Puis j’ajoutais d’un air indifférent:
-Quand vous les amenez là sur place, ils sont vivants ou morts ?
-Vivants, naturellement, répondit Schulz.
-Ensuite, ils meurent de froid naturellement ? dis-je alors.
-Nein, nein, ils ne meurent pas de froid : regardez là!
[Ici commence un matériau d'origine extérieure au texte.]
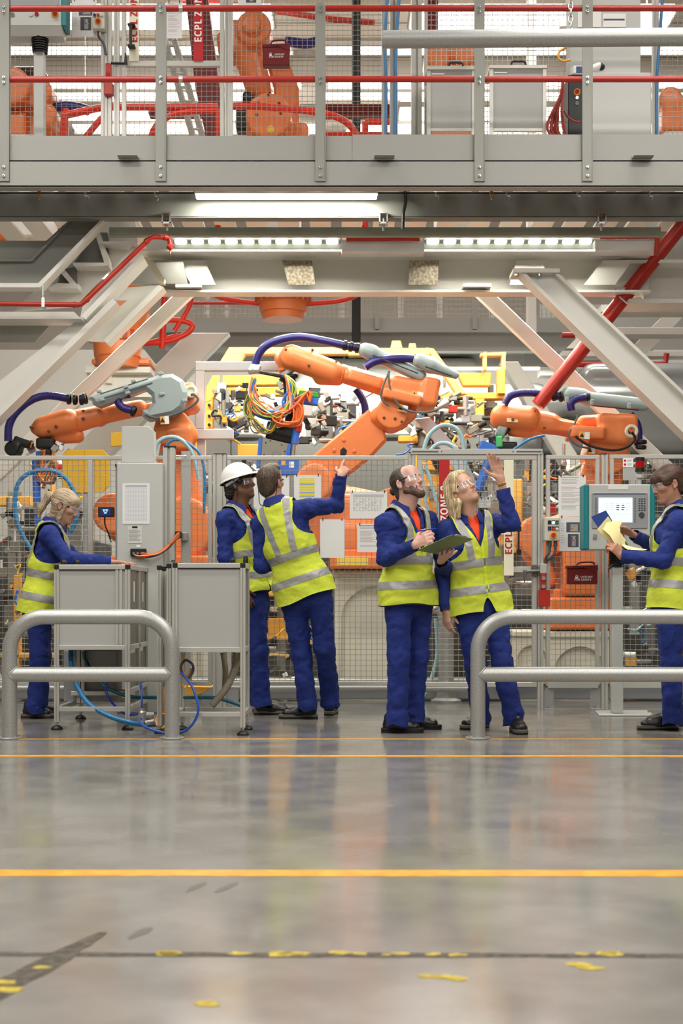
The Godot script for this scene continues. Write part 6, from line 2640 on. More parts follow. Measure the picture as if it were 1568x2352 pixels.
	# 4. bearded man with pen and clipboard
	P = {
		"d": 9.18, "label": "bearded man with tied-back dark hair writing on a clipboard and looking up",
		"j": {"pelvis": [938, 1370, 0.0], "neck": [930, 1172, 0.0], "head": [936, 1110, -0.02], "sh_r": [885, 1204, -0.125], "sh_l": [982, 1198, 0.10], "el_r": [885, 1282, -0.16], "wr_r": [952, 1252, -0.32], "el_l": [1028, 1312, 0.09], "wr_l": [1013, 1289, -0.15],
			"hp_r": [914, 1384, -0.07], "hp_l": [963, 1382, 0.07], "kn_r": [916, 1512, -0.10], "an_r": [911, 1645, -0.08], "kn_l": [958, 1508, 0.07], "an_l": [950, 1636, 0.12]},
		"hf": Vector3(0.70, 0.36, 0.62), "look": Vector3(0.75, 0.65, 0.3), "skin": Color(0.60, 0.36, 0.285), "lip": Color(0.48, 0.17, 0.15), "brow_color": Color(0.10, 0.065, 0.045), "shirt": Color(0.90, 0.27, 0.09), "collar_v": 0.20, "vest_v": 0.27, "iris": Color(0.05, 0.03, 0.02),
		"shoe_r": [876, 1682, Vector3(0.96, 0, 0.12)], "shoe_l": [920, 1674, Vector3(0.95, 0, 0.1)], "foot": 0.275, "sole": Color(0.06, 0.06, 0.06), "piping": true, "hem": 0.085, "leg": 1.04, "vest_len": 0.63, "brow": 1.3, "tapes": [-0.335, -0.495],
		"hand_r": {"dir": Vector3(0.80, 0.52, 0.2), "nrm": Vector3(-0.15, 0.25, 0.95), "curl": [0.75, 0.8, 0.85, 0.9, 0.9]}, "hand_l": {"dir": Vector3(0.17, 0.36, 0.92), "nrm": Vector3(0.14, -0.95, 0.28), "curl": [0.06, 0.04, 0.05, 0.1, 0.1], "spread": 1.8, "size": 0.95},
	}
	o = person(P)
	at = P.at
	b = P.basis
	f = Field.new()
	f.ell(at.call(0, 0.036, -0.030), b, Vector3(0.082, 0.089, 0.094), 0.02)
	f.ell(at.call(0, -0.05, -0.075), b, Vector3(0.056, 0.065, 0.034), 0.03)
	for s in [-1, 1]:
		f.ell(at.call(0.071 * s, 0.012, 0.016), b, Vector3(0.010, 0.034, 0.016), 0.015)
		f.sub(f.ell(at.call(0.090 * s, -0.018, -0.012), b, Vector3(0.028, 0.036, 0.026), 0.01))
	f.sub(f.ell(at.call(0, 0.045, 0.105), b, Vector3(0.080, 0.110, 0.105), 0.012))
	f.sub(f.ell(at.call(0, -0.10, 0.04), b, Vector3(0.09, 0.08, 0.09), 0.015))
	hair_piece(o, "hair", f, Color(0.028, 0.020, 0.016), Color(0.075, 0.052, 0.036), Vector3(120, 80, 40), 51, 0.0045, 0.002, at.call(0, 0.0, -0.14), -b.z)
	f = Field.new()
	f.ell(at.call(0, 0.0, -0.132), b, Vector3(0.026, 0.028, 0.024), 0.01)
	hair_piece(o, "hair_bun", f, Color(0.028, 0.020, 0.016), Color(0.075, 0.052, 0.036), Vector3(90, 90, 90), 52, 0.0045, 0.006)
	f = Field.new()
	for s in [-1, 1]:
		f.cap(at.call(0.068 * s, -0.018, 0.012), at.call(0.060 * s, -0.062, 0.012), 0.007, 0.016, 0.02)
		f.cap(at.call(0.060 * s, -0.062, 0.012), at.call(0.018 * s, -0.105, 0.070), 0.018, 0.022, 0.02)
		f.cap(at.call(0.044 * s, -0.050, 0.050), at.call(0.030 * s, -0.085, 0.066), 0.013, 0.016, 0.02)
		f.cap(at.call(0.004 * s, -0.0475, 0.0905), at.call(0.026 * s, -0.058, 0.079), 0.0045, 0.006, 0.008)
		f.cap(at.call(0.026 * s, -0.058, 0.079), at.call(0.026 * s, -0.085, 0.072), 0.006, 0.010, 0.01)
	f.ell(at.call(0, -0.108, 0.070), b, Vector3(0.030, 0.024, 0.026), 0.02)
	f.ell(at.call(0, -0.0845, 0.083), b, Vector3(0.008, 0.008, 0.006), 0.01)
	f.sub(f.ell(at.call(0, -0.066, 0.098), b, Vector3(0.022, 0.0125, 0.02), 0.006))
	hair_piece(o, "beard", f, Color(0.040, 0.020, 0.013), Color(0.13, 0.068, 0.045), Vector3(170, 170, 170), 53, 0.0036, 0.004)
	clipboard_and_pen(P)

	# 5. blonde woman with one hand raised
	P = {
		"d": 9.25, "label": "woman with a blonde bob looking up, her left hand raised above the fence rail",
		"j": {"pelvis": [1104, 1395, 0.0], "neck": [1076, 1192, 0.0], "head": [1061, 1127, -0.03], "sh_r": [1026, 1218, -0.03], "sh_l": [1132, 1204, 0.05], "el_r": [1017, 1312, 0.02], "wr_r": [1024, 1402, -0.04], "el_l": [1174, 1202, -0.16], "wr_l": [1149, 1101, -0.17],
			"hp_r": [1074, 1412, -0.03], "hp_l": [1137, 1410, 0.03], "kn_r": [1092, 1528, -0.03], "an_r": [1103, 1648, 0.10], "kn_l": [1152, 1524, -0.04], "an_l": [1178, 1638, -0.06]},
		"hf": Vector3(0.48, 0.50, 0.72), "hup": Vector3(-0.28, 1, 0), "look": Vector3(0.5, 0.75, 0.4), "skin": Color(0.58, 0.335, 0.235), "lip": Color(0.48, 0.17, 0.15), "brow_color": Color(0.48, 0.34, 0.22), "shirt": Color(0.90, 0.27, 0.09), "collar_v": 0.17, "vest_v": 0.20, "iris": Color(0.10, 0.10, 0.08),
		"shoe_r": [1116, 1671, Vector3(-0.72, 0, 0.69)], "shoe_l": [1180, 1680, Vector3(0.1, 0, 1)], "foot": 0.25, "vest_open": 0.16, "bust": 1.0, "neck_r": 0.048, "jaw": 0.9, "head": 0.97, "hem": 0.075, "zip": true, "vest_len": 0.625, "tapes": [-0.30, -0.475], "sole": Color(0.38, 0.36, 0.31),
		"cuff_l": -0.065, "hand_l": {"dir": Vector3(-0.30, 0.94, 0.05), "nrm": Vector3(0.32, 0.05, -0.93), "curl": [0.05, 0.16, 0.22, 0.28, 0.45], "size": 1.0, "spread": 0.5}, "hand_r": {"dir": Vector3(0.05, -1, 0.1), "nrm": Vector3(-0.7, 0, 0.6), "curl": [0.35, 0.45, 0.5, 0.55, 0.35], "size": 0.92},
	}
	o = person(P)
	at = P.at
	b = P.basis
	ha = Color(0.27, 0.17, 0.08)
	hb = Color(0.78, 0.64, 0.40)
	f = Field.new()
	f.ell(at.call(0, 0.046, -0.022), b, Vector3(0.092, 0.094, 0.104), 0.02)
	f.ell(at.call(0.01, 0.098, 0.042), b, Vector3(0.066, 0.030, 0.040), 0.03)
	f.ell(at.call(-0.055, 0.085, 0.035), b, Vector3(0.036, 0.040, 0.034), 0.03)
	var wu: Vector3 = Vector3.UP
	for s in [-1, 1]:
		var a0: Vector3 = at.call(0.080 * s, 0.03, -0.005)
		var a1: Vector3 = at.call(0.086 * s, -0.07, -0.03)
		f.ecap(a0, a1, 0.017, 0.040, 0.016, 0.040, b.x, 0.03)
		f.ecap(a1, a1 - wu * 0.095 + b.z * 0.004, 0.016, 0.046, 0.012, 0.036, b.x, 0.03)
		f.ecap(at.call(0.07 * s, 0.0, -0.07), at.call(0.06 * s, -0.06, -0.085) - wu * 0.07, 0.03, 0.03, 0.026, 0.024, b.x, 0.04)
	f.ecap(at.call(0, 0, -0.09), at.call(0, -0.07, -0.10) - wu * 0.06, 0.06, 0.03, 0.055, 0.026, b.x, 0.04)
	f.sub(f.ell(at.call(0, -0.020, 0.088), b, Vector3(0.070, 0.102, 0.07), 0.015))
	f.sub(f.ell(at.call(-0.084, -0.028, 0.006), b, Vector3(0.020, 0.026, 0.018), 0.01))
	hair_piece(o, "hair", f, ha, hb, Vector3(42, 12, 42), 61, 0.0048, 0.003, at.call(0.01, 0.15, -0.03), Vector3.UP)
	m = MB.new()                                             # watch
	var wd: Vector3 = (P.J.wr_l - P.J.el_l).normalized()
	var wp: Vector3 = P.J.wr_l - wd * 0.034
	m.lathe(PackedVector2Array([Vector2(0.0265, -0.007), Vector2(0.0285, -0.005), Vector2(0.0285, 0.005), Vector2(0.0265, 0.007)]), Transform3D(Basis(wd.cross(Vector3.BACK).normalized(), wd, wd.cross(Vector3.BACK).normalized().cross(wd)), wp), 24, TAU, 0.84)
	var gold := mat("gold", Color(0.72, 0.55, 0.26), 0.3, 0.7)
	var wt := obj("watch_strap", m, gold, o)
	m = MB.new()
	m.box(Transform3D(MB.aim(wd, Vector3.BACK), wp + (Vector3.BACK - wd * wd.z).normalized() * 0.024), Vector3(0.016, 0.005, 0.018), 0.002)
	obj("watch_face", m, gold, wt)

	# 6. dark-haired woman turning the pages of a blue folder, at the right edge
	P = {
		"d": 9.32, "label": "woman with brown tied-back hair reading a blue folder at the right edge",
		"j": {"pelvis": [1536, 1392, 0.0], "neck": [1554, 1172, 0.0], "head": [1534, 1112, 0.0], "sh_l": [1558, 1200, -0.165], "sh_r": [1552, 1200, 0.165], "el_l": [1522, 1288, -0.20], "wr_l": [1427, 1277, -0.16], "el_r": [1524, 1268, 0.20], "wr_r": [1455, 1229, 0.08],
			"hp_l": [1534, 1402, -0.085], "hp_r": [1536, 1402, 0.085], "kn_l": [1542, 1522, -0.08], "an_l": [1543, 1640, -0.05], "kn_r": [1540, 1520, 0.10], "an_r": [1546, 1634, 0.12]},
		"hf": Vector3(-0.95, -0.25, 0.14), "look": Vector3(-0.8, -0.6, 0.1), "skin": Color(0.45, 0.225, 0.145), "lip": Color(0.40, 0.14, 0.11), "brow_color": Color(0.10, 0.06, 0.04), "collar_v": 0.1, "iris": Color(0.05, 0.04, 0.03),
		"shoe_l": [1556, 1676, Vector3(-1, 0, 0.05)], "shoe_r": [1566, 1668, Vector3(-1, 0, 0)], "foot": 0.275, "bust": 1.0, "neck_r": 0.048, "jaw": 0.9, "hem": 0.08, "vest_len": 0.655, "tapes": [-0.35, -0.50],
		"hand_l": {"dir": Vector3(-0.55, 0.62, 0.1), "nrm": Vector3(0.3, 0.2, 0.9), "curl": [0.95, 1.0, 1.0, 1.0, 0.25], "size": 0.95}, "hand_r": {"dir": Vector3(-0.86, 0.42, -0.1), "nrm": Vector3(0.4, 0.75, -0.5), "curl": [0.55, 0.75, 0.85, 0.9, 0.5], "size": 0.95},
	}
	o = person(P)
	at = P.at
	b = P.basis
	ha = Color(0.022, 0.011, 0.007)
	hb = Color(0.11, 0.050, 0.028)
	f = Field.new()
	f.ell(at.call(0, 0.042, -0.020), b, Vector3(0.086, 0.090, 0.105), 0.02)
	f.ell(at.call(0, 0.058, 0.066), b, Vector3(0.062, 0.040, 0.032), 0.03)
	f.ecap(at.call(-0.03, 0.04, 0.094), at.call(0.03, 0.035, 0.094), 0.012, 0.03, 0.012, 0.03, b.z, 0.02)
	f.ell(at.call(0, -0.03, -0.06), b, Vector3(0.070, 0.065, 0.050), 0.03)
	for s in [-1, 1]:
		f.ell(at.call(0.070 * s, 0.022, 0.036), b, Vector3(0.012, 0.030, 0.030), 0.02)
		f.sub(f.ell(at.call(0.090 * s, -0.014, -0.012), b, Vector3(0.026, 0.034, 0.024), 0.01))
	f.sub(f.ell(at.call(0, -0.058, 0.070), b, Vector3(0.085, 0.080, 0.085), 0.015))
	hair_piece(o, "hair", f, ha, hb, Vector3(40, 60, 60), 71, 0.0046, 0.002, at.call(0, 0.02, -0.13), -b.z)
	f = Field.new()
	f.cap(at.call(0, 0.02, -0.12), at.call(0, -0.02, -0.16), 0.026, 0.036, 0.02)
	f.cap(at.call(0, -0.02, -0.16), at.call(0, -0.17, -0.13), 0.036, 0.022, 0.03)
	hair_piece(o, "ponytail", f, ha, hb, Vector3(120, 40, 120), 72)
	folder(P)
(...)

Et Schulz me montra un caillot de sang, un grumeau de glace rougie, sur la tempe du mort.
-Ach so !sehr amusant.
-Sehr amusant, nicht wahr ? dit Schulz ; Puis il ajouta en riant : Il faut tout de même bien que les prisonniers Russes servent à quelque chose ! » (Kaputt, Curzio Malaparte, 1944)
Ca m’aide un peu à relativiser les aléas d’une vie moderne…
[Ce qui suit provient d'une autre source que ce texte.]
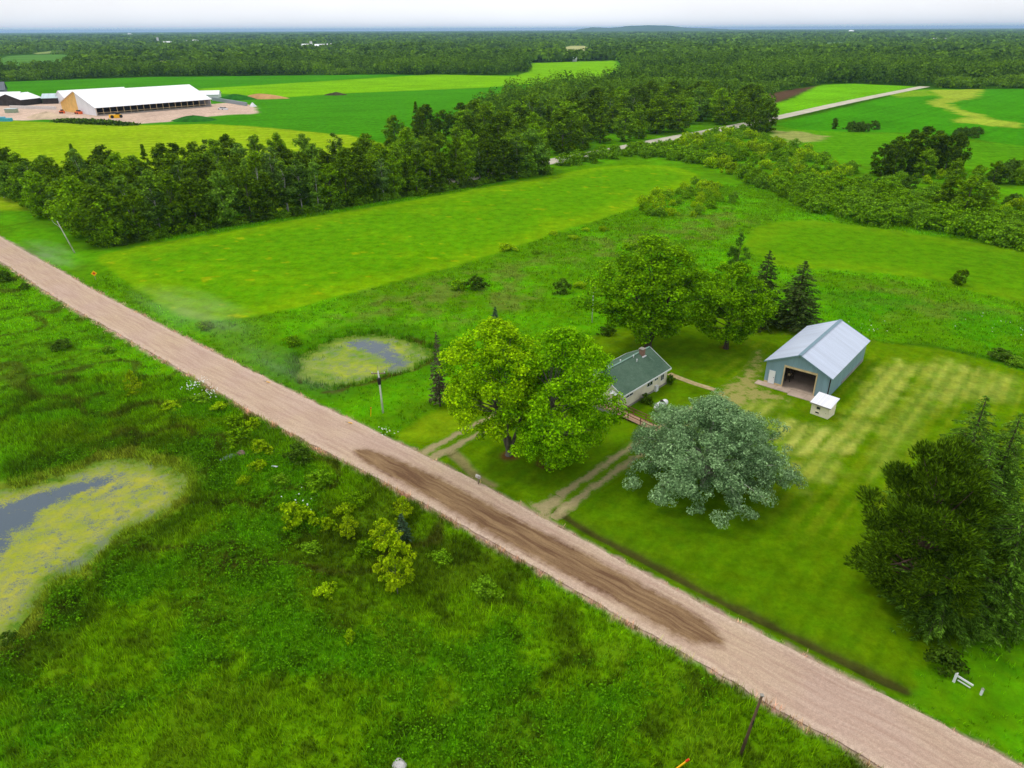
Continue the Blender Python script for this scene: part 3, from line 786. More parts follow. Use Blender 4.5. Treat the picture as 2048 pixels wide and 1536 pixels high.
L_ASPEN = m_leaf('leaf_aspen', (.055, .13, .010), (.11, .21, .02), (.11, .20, .04), objvar=.25, trans=.35)
L_SPRUCE = m_leaf('needle_spruce', (.034, .066, .012), (.078, .125, .024), objvar=.15, trans=.08)
L_SPRUCE_B = m_leaf('needle_spruce_blue', (.038, .085, .04), (.09, .16, .075), objvar=.15, trans=.08)
L_SPRUCE_G = m_leaf('needle_spruce_green', (.045, .115, .008), (.135, .28, .022), objvar=.15, trans=.1)
L_PINE = m_leaf('needle_pine', (.036, .085, .003), (.11, .21, .005), objvar=.1, trans=.1)
L_LARCH = m_leaf('needle_larch', (.07, .075, .035), (.12, .11, .06), objvar=.1, trans=.1)
L_BUSH = m_leaf('leaf_bush', (.11, .27, .003), (.25, .47, .004), (.12, .24, .015), objvar=.25, trans=.42)
L_BUSH_Y = m_leaf('leaf_bush_yellow', (.18, .36, .003), (.40, .56, .005), objvar=.2, trans=.45)
L_BUSH_D = m_leaf('leaf_bush_dark', (.036, .085, .004), (.078, .15, .010), objvar=.25, trans=.2)
L_SAP = m_leaf('leaf_sapling', (.20, .38, .003), (.46, .58, .006), objvar=.12, trans=.42)

proto('maple_big', 1, L_MAPLE, B_GREY, 18, 6.6, 3.8, 240, 36000, .30, prof_round, cl=(.11, .22), lump=.28, r0=.36, nlimb=50, stem=.72, inner=.4, upd=.7, split=True, shift=(-1.2, 0))
proto('maple_wide', 2, L_MAPLE2, B_GREY, 18, 6.8, .9, 260, 38000, .30, prof_round, cl=(.11, .22), lump=.28, r0=.36, nlimb=50, stem=.72, inner=.4, upd=.7, shift=(1.3, 0))
proto('maple_back', 3, L_MAPLE3, B_DARK, 18, 7.8, 2.2, 240, 30000, .36, prof_round, cl=(.11, .22), lump=.26, r0=.42, nlimb=46, stem=.7, inner=.4, upd=.7, split=True)
proto('maple_small', 4, L_MAPLE3, B_DARK, 14, 5.5, 1.6, 130, 15000, .36, prof_round, cl=(.15, .27), lump=.28, r0=.34, nlimb=26, stem=.7)
proto('broadleaf', 5, L_WOOD, B_GREY, 16, 4.6, .3, 80, 3400, .68, prof_col, cl=(.2, .36), lump=.2, r0=.2, nlimb=8)
proto('broadleaf_wide', 6, L_WOOD, B_GREY, 15, 5.4, .3, 85, 3600, .70, prof_round, cl=(.2, .34), lump=.25, r0=.22, nlimb=8)
proto('broadleaf_light', 7, L_WOOD_L, B_GREY, 15, 4.6, .3, 75, 3300, .68, prof_round, cl=(.2, .34), lump=.22, r0=.2, nlimb=8)
proto('aspen', 8, L_ASPEN, B_PALE, 17, 3.4, 3.2, 60, 2100, .62, prof_col, cl=(.24, .42), lump=.25, r0=.17, nlimb=14, stem=.93)
proto('poplar', 9, L_WOOD_L, B_PALE, 18, 3.6, .8, 60, 2300, .66, prof_col, cl=(.22, .4), lump=.2, r0=.17, nlimb=8, stem=.95)
proto_spruce('spruce', 10, L_SPRUCE, B_DARK, 14, 3.4, 24, 1.2, .62, 3.0, .28, .18, .62, asp=.3)
proto_spruce('spruce_tall', 11, L_SPRUCE_G, B_DARK, 16, 5.2, 32, 1.0, .42, 9, .26, .24, .80, .28, .28)
proto_spruce('spruce_green', 12, L_SPRUCE_G, B_DARK, 13, 4.6, 28, .8, .42, 10, .32, .20, .6, .24, .28)
proto_spruce('spruce_blue', 13, L_SPRUCE_B, B_DARK, 4, 1.15, 13, .2, .45, .8, .15, .12, .9, .08)
proto_spruce('spruce_thin', 14, L_LARCH, B_GREY, 11, 1.5, 20, 1.2, .5, .75, .3, .3, .6, .11)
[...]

«(…) Etant anarque, je suis résolu à ne me laisser captiver par rien, à ne rien prendre au sérieux, en dernière analyse... non, certes, à la manière des nihilistes, mais plutôt en enfant perdu, qui, dans le no man's land d'entre les lignes des marées, ouvre l'oeil et l'oreille.
(...) C'est le rôle de l'anarque que de rester libre de tout engagement, mais capable de se tourner de n'importe quel côté.
(...) Le trait propre qui fait de moi un anarque, c'est que je vis dans un monde que, « en dernière analyse », je ne prends pas au sérieux.
(...) Pour l'anarque, les choses ne changent guère lorsqu'il se dépouille d'un uniforme qu'il considérait en partie comme une souquenille de fou, en partie comme un vêtement de camouflage. Il dissimule sa liberté intérieure, qu'il objectivera à l'occasion de tels passages. C'est ce qui le distingue de l'anarchiste qui, objectivement dépourvu de toute liberté, est pris d'une crise de folie furieuse, jusqu'au moment où on lui passe une camisole de force plus sérieuse.(...) Qu'on lui impose le port d'une arme, il n'en sera pas plus digne de confiance, mais, tout au contraire, plus dangereux. La collectivité ne peut tirer que dans une direction, l'anarque dans tous les azimuts.
(...) L'anarque a le temps d'attendre. Il a son éthos propre, mais pas de morale. Il reconnaît le droit et non la loi; méprise les règlements. Dès que l'éthos descend au niveau des règlements et des commandements, c'est qu'il est déjà corrompu.(...) Etant anarque, ne respectant, par conséquent, ni loi ni moeurs, je suis obligé envers moi-même de prendre les choses par leur racine. J'ai alors coutume de les scruter dans leurs contradictions, comme l'image et son reflet. L'un et l'autre sont imparfaits -en tentant de les faire coïncider, comme je m'y exerce chaque matin, j'attrape au vol un coin de réalité. » (Ernst JÜNGER, Eumeswill (1977))
En relisant quelques-unes des 820 notes publiées sur ce site depuis fin 2006 (!), je me rends compte à quel point il est difficile d’y trouver la moindre cohérence idéologique. Et à quel point ce blog est insignifiant. Sans doute est-ce le fait de tout autodidacte qui, parcourant des chemins littéraires et philosophiques aléatoires, s’expose plus que d’autres, aux cultures plus assises ou cohérentes, à ce genre de constat déroutant. Peut-être ce genre de cheminement curieux est-il finalement intéressant en soi. Et sans doute la façon de se battre est-elle aussi importante que ce pourquoi on se bat? Rien ne me rebute plus, en effet, que le partisan dont l’argumentaire ne fait aucun doute dés le premier mot, la première ligne (la "pensée gramophone" disait Orwell)
J’ai lu hier un livre d’entretiens avec le linguiste et philosophe américain Noam Chomsky…le genre d’auteur qu’il m’aurait paru absurde de lire il y a quelques années seulement. Idem pour Michéa, Lasch ou Braudel dont ceux qui passent me lire de temps en temps savent à quel point leurs travaux me paraissent fondamentaux pour saisir l’essence de notre monde. Là où les choses se compliquent est que le journal de Drieu, les carnets de guerre de Grossman, la trajectoire d’un Jünger, d’un Malaparte ou d’un Merline me paraissent aussi important que les premiers pour saisir l’ordre des choses. Sans parler de Léopardi, Freund ou Alain de Benoist.
« Rester libre de tout engagement, mais capable de se tourner de n'importe quel côté », sans doute ce qui me définit le mieux.
En passant, et sans forfanterie, bordel.